▸ **Source data**
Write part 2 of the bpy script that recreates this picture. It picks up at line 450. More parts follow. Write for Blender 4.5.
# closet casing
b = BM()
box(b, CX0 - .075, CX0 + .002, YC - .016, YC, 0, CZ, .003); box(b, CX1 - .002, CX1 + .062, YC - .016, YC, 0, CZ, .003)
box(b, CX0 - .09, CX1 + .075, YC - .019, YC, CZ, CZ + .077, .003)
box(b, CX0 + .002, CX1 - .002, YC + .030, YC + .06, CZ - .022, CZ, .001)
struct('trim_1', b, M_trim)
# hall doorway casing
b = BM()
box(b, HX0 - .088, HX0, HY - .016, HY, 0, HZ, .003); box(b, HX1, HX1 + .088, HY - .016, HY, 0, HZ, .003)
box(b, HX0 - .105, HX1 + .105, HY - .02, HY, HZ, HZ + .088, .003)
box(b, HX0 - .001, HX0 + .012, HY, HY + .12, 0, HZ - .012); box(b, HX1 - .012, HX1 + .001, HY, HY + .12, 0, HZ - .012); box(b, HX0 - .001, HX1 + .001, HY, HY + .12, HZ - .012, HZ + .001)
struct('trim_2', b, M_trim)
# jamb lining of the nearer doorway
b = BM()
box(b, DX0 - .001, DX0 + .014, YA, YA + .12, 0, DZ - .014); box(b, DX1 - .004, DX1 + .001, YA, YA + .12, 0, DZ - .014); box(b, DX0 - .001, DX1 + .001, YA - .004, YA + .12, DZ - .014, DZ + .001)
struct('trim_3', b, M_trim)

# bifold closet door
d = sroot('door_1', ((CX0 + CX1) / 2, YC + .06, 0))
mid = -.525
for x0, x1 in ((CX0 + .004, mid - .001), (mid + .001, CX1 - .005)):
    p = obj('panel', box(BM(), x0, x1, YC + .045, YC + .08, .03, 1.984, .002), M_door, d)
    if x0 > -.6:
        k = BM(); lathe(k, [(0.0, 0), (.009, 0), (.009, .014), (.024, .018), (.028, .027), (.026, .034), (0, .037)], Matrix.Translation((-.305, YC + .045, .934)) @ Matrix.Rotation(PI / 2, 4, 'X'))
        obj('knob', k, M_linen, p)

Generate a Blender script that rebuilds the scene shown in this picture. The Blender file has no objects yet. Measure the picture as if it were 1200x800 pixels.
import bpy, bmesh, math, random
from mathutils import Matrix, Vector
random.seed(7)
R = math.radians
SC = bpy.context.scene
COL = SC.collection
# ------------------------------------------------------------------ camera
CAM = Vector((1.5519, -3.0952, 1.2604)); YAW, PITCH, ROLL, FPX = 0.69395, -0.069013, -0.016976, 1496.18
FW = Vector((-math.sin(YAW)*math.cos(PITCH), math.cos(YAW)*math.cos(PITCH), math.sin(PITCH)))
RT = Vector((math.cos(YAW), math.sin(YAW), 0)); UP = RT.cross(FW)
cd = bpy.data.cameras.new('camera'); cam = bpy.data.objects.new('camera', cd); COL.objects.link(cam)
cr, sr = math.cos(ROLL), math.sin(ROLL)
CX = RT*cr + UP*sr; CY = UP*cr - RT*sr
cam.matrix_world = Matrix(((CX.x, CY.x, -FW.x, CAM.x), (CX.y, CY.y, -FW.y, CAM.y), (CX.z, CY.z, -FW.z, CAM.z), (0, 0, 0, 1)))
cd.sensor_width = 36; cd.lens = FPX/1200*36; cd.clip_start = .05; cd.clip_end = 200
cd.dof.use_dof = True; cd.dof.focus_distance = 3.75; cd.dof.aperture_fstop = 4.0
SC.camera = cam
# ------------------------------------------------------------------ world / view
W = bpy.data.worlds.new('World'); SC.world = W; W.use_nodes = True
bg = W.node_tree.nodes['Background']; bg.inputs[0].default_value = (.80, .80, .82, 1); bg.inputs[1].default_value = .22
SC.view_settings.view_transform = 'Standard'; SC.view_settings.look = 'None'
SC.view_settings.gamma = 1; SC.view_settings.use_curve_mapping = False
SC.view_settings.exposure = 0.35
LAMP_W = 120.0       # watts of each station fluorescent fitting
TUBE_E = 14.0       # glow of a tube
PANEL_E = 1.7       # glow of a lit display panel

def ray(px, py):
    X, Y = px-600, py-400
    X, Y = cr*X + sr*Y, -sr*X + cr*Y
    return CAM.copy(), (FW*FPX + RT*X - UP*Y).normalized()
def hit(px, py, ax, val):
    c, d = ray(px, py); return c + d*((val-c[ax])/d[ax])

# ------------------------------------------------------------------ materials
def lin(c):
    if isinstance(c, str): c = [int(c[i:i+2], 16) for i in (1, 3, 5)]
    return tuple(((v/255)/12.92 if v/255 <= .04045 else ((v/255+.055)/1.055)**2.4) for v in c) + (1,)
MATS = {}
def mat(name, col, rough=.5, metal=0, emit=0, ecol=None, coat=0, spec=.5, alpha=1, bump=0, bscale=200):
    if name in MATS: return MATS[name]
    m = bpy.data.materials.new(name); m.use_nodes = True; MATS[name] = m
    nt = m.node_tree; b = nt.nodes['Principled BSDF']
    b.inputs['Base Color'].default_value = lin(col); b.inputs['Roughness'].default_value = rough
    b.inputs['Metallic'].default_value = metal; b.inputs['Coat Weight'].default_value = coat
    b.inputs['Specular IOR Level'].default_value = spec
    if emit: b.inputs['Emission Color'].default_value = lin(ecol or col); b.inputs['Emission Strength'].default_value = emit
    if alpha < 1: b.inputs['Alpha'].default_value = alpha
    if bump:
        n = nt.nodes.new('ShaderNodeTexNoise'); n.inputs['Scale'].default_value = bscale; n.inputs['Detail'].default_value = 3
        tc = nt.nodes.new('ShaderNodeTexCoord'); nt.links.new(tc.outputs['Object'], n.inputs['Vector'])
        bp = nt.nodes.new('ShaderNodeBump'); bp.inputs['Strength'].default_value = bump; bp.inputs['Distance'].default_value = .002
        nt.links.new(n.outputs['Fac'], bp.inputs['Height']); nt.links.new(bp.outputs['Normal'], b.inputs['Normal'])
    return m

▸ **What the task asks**
Quote word for word the lines from the line holding "Generate a Blender" through the line holding "PANEL_E = 1.7"; include both of those lines and add nothing.

▸ **Response to this task**
Generate a Blender script that rebuilds the scene shown in this picture. The Blender file has no objects yet. Measure the picture as if it were 1200x800 pixels.
import bpy, bmesh, math, random
from mathutils import Matrix, Vector
random.seed(7)
R = math.radians
SC = bpy.context.scene
COL = SC.collection
# ------------------------------------------------------------------ camera
CAM = Vector((1.5519, -3.0952, 1.2604)); YAW, PITCH, ROLL, FPX = 0.69395, -0.069013, -0.016976, 1496.18
FW = Vector((-math.sin(YAW)*math.cos(PITCH), math.cos(YAW)*math.cos(PITCH), math.sin(PITCH)))
RT = Vector((math.cos(YAW), math.sin(YAW), 0)); UP = RT.cross(FW)
cd = bpy.data.cameras.new('camera'); cam = bpy.data.objects.new('camera', cd); COL.objects.link(cam)
cr, sr = math.cos(ROLL), math.sin(ROLL)
CX = RT*cr + UP*sr; CY = UP*cr - RT*sr
cam.matrix_world = Matrix(((CX.x, CY.x, -FW.x, CAM.x), (CX.y, CY.y, -FW.y, CAM.y), (CX.z, CY.z, -FW.z, CAM.z), (0, 0, 0, 1)))
cd.sensor_width = 36; cd.lens = FPX/1200*36; cd.clip_start = .05; cd.clip_end = 200
cd.dof.use_dof = True; cd.dof.focus_distance = 3.75; cd.dof.aperture_fstop = 4.0
SC.camera = cam
# ------------------------------------------------------------------ world / view
W = bpy.data.worlds.new('World'); SC.world = W; W.use_nodes = True
bg = W.node_tree.nodes['Background']; bg.inputs[0].default_value = (.80, .80, .82, 1); bg.inputs[1].default_value = .22
SC.view_settings.view_transform = 'Standard'; SC.view_settings.look = 'None'
SC.view_settings.gamma = 1; SC.view_settings.use_curve_mapping = False
SC.view_settings.exposure = 0.35
LAMP_W = 120.0       # watts of each station fluorescent fitting
TUBE_E = 14.0       # glow of a tube
PANEL_E = 1.7       # glow of a lit display panel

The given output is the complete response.